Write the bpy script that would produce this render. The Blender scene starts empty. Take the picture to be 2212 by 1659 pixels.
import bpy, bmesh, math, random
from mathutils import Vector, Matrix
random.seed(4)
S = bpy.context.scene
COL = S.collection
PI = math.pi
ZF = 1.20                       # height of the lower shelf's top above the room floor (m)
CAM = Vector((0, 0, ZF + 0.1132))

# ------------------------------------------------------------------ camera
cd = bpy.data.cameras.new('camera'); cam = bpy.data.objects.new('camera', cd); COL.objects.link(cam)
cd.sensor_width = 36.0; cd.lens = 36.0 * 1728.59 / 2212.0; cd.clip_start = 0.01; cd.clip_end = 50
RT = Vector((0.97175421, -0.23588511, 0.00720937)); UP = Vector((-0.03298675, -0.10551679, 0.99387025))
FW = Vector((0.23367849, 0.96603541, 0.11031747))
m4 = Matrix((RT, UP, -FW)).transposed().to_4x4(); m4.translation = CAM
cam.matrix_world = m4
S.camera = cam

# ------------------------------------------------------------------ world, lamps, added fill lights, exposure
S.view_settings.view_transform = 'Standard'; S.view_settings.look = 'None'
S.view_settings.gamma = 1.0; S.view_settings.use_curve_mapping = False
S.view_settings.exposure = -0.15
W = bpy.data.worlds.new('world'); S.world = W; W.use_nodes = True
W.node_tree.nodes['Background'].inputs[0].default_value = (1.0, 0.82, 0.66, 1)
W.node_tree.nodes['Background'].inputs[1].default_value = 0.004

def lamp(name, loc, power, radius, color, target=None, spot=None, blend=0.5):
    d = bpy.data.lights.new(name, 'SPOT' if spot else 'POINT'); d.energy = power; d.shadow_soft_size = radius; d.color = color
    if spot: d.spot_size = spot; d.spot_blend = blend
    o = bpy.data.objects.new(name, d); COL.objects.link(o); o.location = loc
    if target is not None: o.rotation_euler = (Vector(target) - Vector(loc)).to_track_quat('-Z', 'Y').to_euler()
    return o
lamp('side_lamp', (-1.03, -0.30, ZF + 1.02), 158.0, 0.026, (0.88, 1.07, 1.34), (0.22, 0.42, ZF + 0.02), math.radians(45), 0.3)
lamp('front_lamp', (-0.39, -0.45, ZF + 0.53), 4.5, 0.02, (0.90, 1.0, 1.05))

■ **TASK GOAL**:
Copy out the listing above, line by line and exactly, from its first line to the line holding "CAM = Vector((0, 0, ZF + 0.1132))", inclusive.

■ **SOLUTION TO THE PROBLEM**:
Write the bpy script that would produce this render. The Blender scene starts empty. Take the picture to be 2212 by 1659 pixels.
import bpy, bmesh, math, random
from mathutils import Vector, Matrix
random.seed(4)
S = bpy.context.scene
COL = S.collection
PI = math.pi
ZF = 1.20                       # height of the lower shelf's top above the room floor (m)
CAM = Vector((0, 0, ZF + 0.1132))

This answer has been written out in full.